Decoction mashing, widely used by European lager brewers, tackles the problem presented by poorer quality malt. A proportion of the mash is moved from one mashing vessel to a second one, heated to a higher temperature and then returned to the first vessel, raising the temperature of the entire mash. Whether infusion or decoction, the aim is for a beer with a firm, rounded maltiness underscored by generous aromatic hoppiness. The beers will be stored for up to a month before being released to trade.

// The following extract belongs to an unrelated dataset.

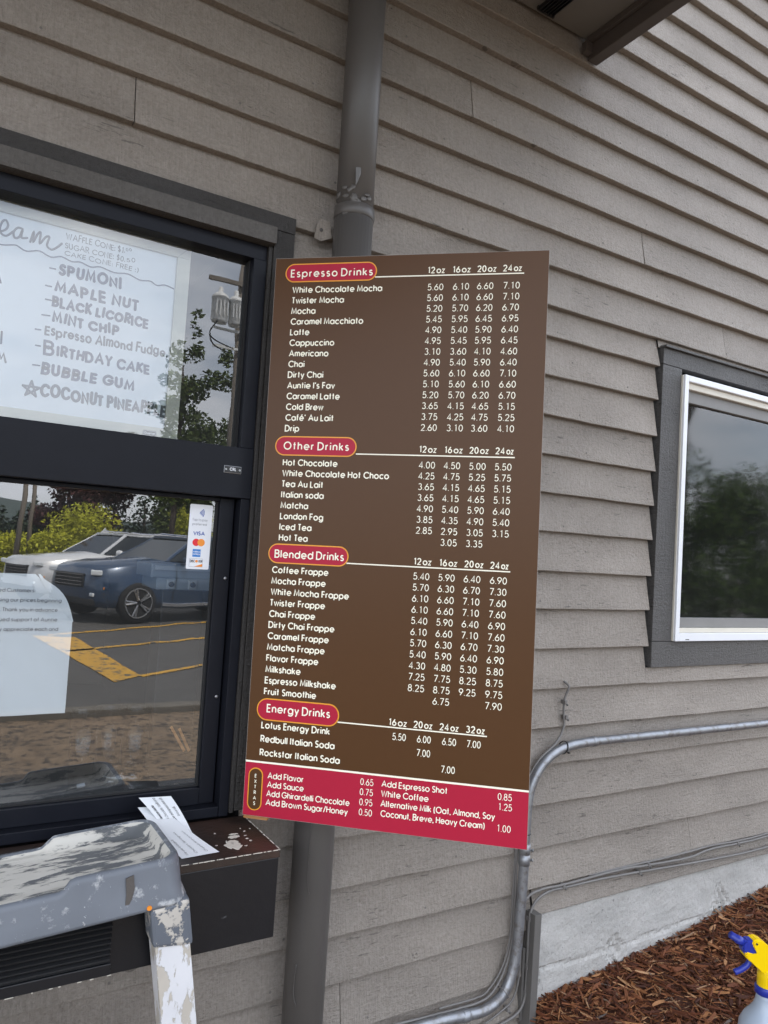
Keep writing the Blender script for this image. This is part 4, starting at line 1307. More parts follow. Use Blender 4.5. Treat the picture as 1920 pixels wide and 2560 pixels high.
# ---- price notice taped inside the lower pane
nt = empty('paper_notice', (.18, .05, -.38), 'white letter paper notice with a curled top corner behind the lower pane', 'notice')
NP = lambda u, v: Vector((u, .0505 + (max(0, u - .19) * max(0, v + .21)) * 4.5 * .35, v))
b_ = NB()
def edge_top(u):
    if u < .199:
        return -.0865
    return -.0865 - .098 * ((u - .199) / .073) ** .80
gx, gz = 26, 20
gv = []
for i in range(gx + 1):
    u = .045 + (.272 - .045) * i / gx
    tz = edge_top(u)
    gv.append([b_.verts.new(NP(u, -.373 + (tz + .373) * j / gz) + Vector((0, .0015 * math.sin(u * 60 + j * .4), 0))) for j in range(gz + 1)])
for i in range(gx):
    for j in range(gz):
        b_.faces.new((gv[i][j], gv[i + 1][j], gv[i + 1][j + 1], gv[i][j + 1]))
link('sheet', b_, m_paper, nt, True)
b_ = NB()
cr_ = [NP(u, edge_top(u)) for u in [.199 + .073 * k / 10 for k in range(11)]]
pk = [NP(.199, -.0865) + Vector((.004, -.0005, .000)), *[NP(.199 + .073 * k / 10, edge_top(.199 + .073 * k / 10)) + Vector((.012 * math.sin(math.pi * k / 10) + .002, -.001 - .0015 * math.sin(math.pi * k / 10), .017 * math.sin(math.pi * k / 10))) for k in range(1, 10)], NP(.272, edge_top(.272)) + Vector((.002, -.0005, .001))]
va = [b_.verts.new(p) for p in cr_]; vb_ = [b_.verts.new(p) for p in pk]
for k in range(10):
    b_.faces.new((va[k], va[k + 1], vb_[k + 1], vb_[k]))
link('curled_corner', b_, m_paper, nt, True)
b_ = NB()
mt = XZ(.0475)
for s, z_, xe in (('ed Customers:', -.124, .196), ('ising our prices beginning', -.1435, .247), ('5. Thank you in advance', -.163, .241), ('nued support of Auntie', -.183, .242), ('uly appreciate each and', -.2025, .245), ('er.', -.222, None)):
    text(b_, s, (.128, z_), .0080, .155, .12, x1=xe, mtx=mt)
link('print', b_, m_greyink, nt)

# ---- payment sticker
sk = empty('payment_sticker', (.5275, .045, -.06), 'white upright card payment sticker on the lower pane near the window frame', 'sticker')
SA = math.atan2(-.0015, .053)
SMX = XZ(.0455)
b_ = NB(); prism(b_, rrect(.5015, .5545, -.0625, .0855, .003, 5), 0, .0004, SMX); link('sheet', b_, m_white, sk)
S2 = XZ(.0448)
b_ = NB()
for k, r_ in enumerate((.004, .0075, .011, .0145)):
    ribbon(b_, [(.5225 + px, .0665 + py) for px, py in arc(0, 0, r_ * .85, r_, -38, 38)], .0016, 0, mtx=S2)
link('contactless_mark', b_, m_blue, sk)
b_ = NB()
text(b_, 'Tap to pay', (.5085, .0475), .0058, .1, .11, x1=.5440, mtx=S2); text(b_, 'preferred', (.5095, .0375), .0058, .1, .11, x1=.5425, mtx=S2)
link('lettering', b_, m_greyink, sk)
b_ = NB(); text(b_, 'VISA', (.5125, .0145), .0095, .26, .02, x1=.5400, mtx=S2); link('card_mark', b_, m_blue, sk)
b_ = NB(); prism(b_, arc(.5210, -.0015, .0085, .0085, 0, 345, 22), 0, .0001, S2); link('red_disc', b_, m_mred, sk)
b_ = NB(); prism(b_, arc(.5325, -.0015, .0085, .0085, 0, 345, 22), .00015, .0003, S2); link('orange_disc', b_, m_orange, sk)
b_ = NB(); prism(b_, [(.5145, -.0345), (.5330, -.0345), (.5330, -.0170), (.5145, -.0170)], 0, .0001, S2); ax_ = link('blue_square', b_, m_amex, sk)
b_ = NB(); text(b_, 'AMERICAN', (.5155, -.0247), .0038, .2, .1, x1=.532, mtx=XZ(.0445)); text(b_, 'EXPRESS', (.5155, -.0305), .0038, .2, .1, x1=.532, mtx=XZ(.0445)); link('square_lettering', b_, m_white, ax_)
b_ = NB(); text(b_, 'DISC', (.5100, -.0475), .0062, .2, .07, x1=.5215, mtx=S2); text(b_, 'VER', (.5285, -.0475), .0062, .2, .07, x1=.5385, mtx=S2); link('card_lettering', b_, m_ink, sk)
b_ = NB(); prism(b_, arc(.5250, -.0444, .0031, .0031, 0, 345, 16), 0, .0001, S2); link('orange_dot', b_, m_orange, sk)
b_ = NB(); prism(b_, [(.520, -.0565), (.5390, -.0565), (.5390, -.0500)], 0, .0001, S2); link('orange_corner', b_, m_orange, sk)
b_ = NB(); ribbon(b_, [(.5085, -.0570), (.5392, -.0570), (.5392, -.0385), (.5085, -.0385), (.5085, -.0570)], .0004, 0, mtx=S2); link('card_outline', b_, m_greyink, sk)

# ---- things inside, seen through the lower pane
cdw = empty('cash_drawer', (.57, .33, -.56), 'dark grey machine with two knobs standing inside behind the lower pane', 'machine')
b_ = NB(); box(b_, .505, .665, .30, .45, -.128, -.098, .003); box(b_, .490, .665, .302, .46, -.0975, -.062, .004); link('body', b_, m_grey_pl, cdw)
b_ = NB(); box(b_, .497, .66, .292, .30, -.078, -.066, .002); link('top_rail', b_, pm('light_grey_plastic', (.45, .48, .52), .4), cdw)
for cx in (.541, .597):
    b_ = NB(); box(b_, cx - .012, cx + .012, .292, .299, -.126, -.100, .003); kn = link('knob_plate', b_, pm('mid_grey_plastic', (.36, .39, .42), .35), cdw)
    b_ = NB(); lathe(b_, [(.007, 0), (.007, .004), (.005, .005)], (cx, .292, -.113), 14, (0, -1, 0)); link('knob', b_, m_blackpl, kn, True)
b_ = NB(); box(b_, .53, .64, .33, .42, -.56, -.129, .004); link('stand', b_, m_blackpl, cdw)
m_clear = glass_mat('clear_plastic', -.025, (.93, .94, .95))
for k, (cx, cy, lab) in enumerate(((.335, .17, 'clear plastic cup inside behind the lower pane, leftmost of three'), (.395, .19, 'clear plastic cup inside behind the lower pane, middle of three'), (.450, .17, 'clear plastic cup inside behind the lower pane, rightmost of three'))):
    b_ = NB()
    pr_ = [(.026, -.560), (.030, -.45), (.033, -.40), (.035, -.398), (.033, -.396), (.029, -.45), (.025, -.557)]
    lathe(b_, pr_, (cx, cy, 0), 24)
    tag(link('plastic_cup', b_, m_clear, None, True), lab, 'cup', 'cups inside the serving window')
for k, (xa, za, xb, zb_, lab) in enumerate(((.512, -.429, .537, -.470, 'wooden stir stick inside the lower pane, left of two'), (.531, -.434, .550, -.471, 'wooden stir stick inside the lower pane, right of two'))):
    b_ = NB()
    d_ = (Vector((xb, 0, zb_)) - Vector((xa, 0, za))).normalized(); s_ = Vector((-d_.z, 0, d_.x)) * .003
    p0, p1 = Vector((xa, .1, za)), Vector((xb, .1, zb_)) + d_ * .02
    vs_ = [b_.verts.new(p) for p in (p0 - s_, p0 + s_, p1 + s_, p1 - s_)]; ws_ = [b_.verts.new(v.co + Vector((0, .002, 0))) for v in vs_]
    b_.faces.new(vs_); b_.faces.new(ws_[::-1])
    for q in range(4):
        b_.faces.new((vs_[q], ws_[q], ws_[(q + 1) % 4], vs_[(q + 1) % 4]))
    tag(link('stir_stick', b_, m_wood, None), lab, 'stir stick', 'stir sticks inside the window')
b_ = NB(); tube(b_, [(.300, .118, -.553), (.301, .118, -.553), (.318, .115, -.5485), (.319, .115, -.5485)], [.003, .0042, .0042, .003], 12); mk = empty('marker_pen', (.31, .116, -.56), 'black and grey marker pen lying on the inner window sill', 'pen')
link('barrel', b_, m_blackpl, mk, True)
b_ = NB(); tube(b_, [(.3195, .115, -.5483), (.3205, .115, -.548), (.334, .112, -.545), (.336, .112, -.5445)], [.003, .0046, .0046, .003], 12); link('cap', b_, pm('pale_grey_plastic', (.35, .36, .38), .4), mk, True)
b_ = NB(); bmesh.ops.create_icosphere(b_, subdivisions=4, radius=1)
for v in b_.verts:
    q = v.co.copy(); w_ = .5 * math.sin(q.x * 5 + q.z * 7) * math.sin(q.y * 6 + 1) + .25 * math.sin(q.x * 13 + q.y * 9 + q.z * 11)
    v.co = Vector((.425 + q.x * .055 * (1 + .22 * w_), .150 + q.y * .035, -.548 + q.z * .028 * (1 + .35 * w_)))
tag(link('plastic_bag', b_, glass_mat('crinkled_film', .05, (.86, .87, .88)), None, True), 'crumpled clear plastic bag on the inner window sill', 'bag')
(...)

Of all my quests for good beer, few have been more pleasurable than my search for Alt in Düsseldorf with its charming cobbled town centre lit by gas lamps. It’s known as the Altstadt, or Old Town, a fitting name for an area with several brew pubs that specialise in Alt. Im Füschen, the Little Fox, in Ratinger Street, is a vast, cavernous building with red-tiled floors, and wooden benches and tables, where pork dishes are served alongside small glasses of Alt that come straight from casks on the bar. The beer is served by its own natural gas and as soon as one cask is drained another is delivered by a dumb waiter to the bar.

Zum Schlüssel, the Key, is in Bolker Street, birthplace of the poet Heinrich Heine. The copper brewing vessels can be seen through a window at the back. A local at the bar raised his glass and confided in me: “After the fifth one you start to taste it.” It’s not just the British who underestimate their greatest achievements.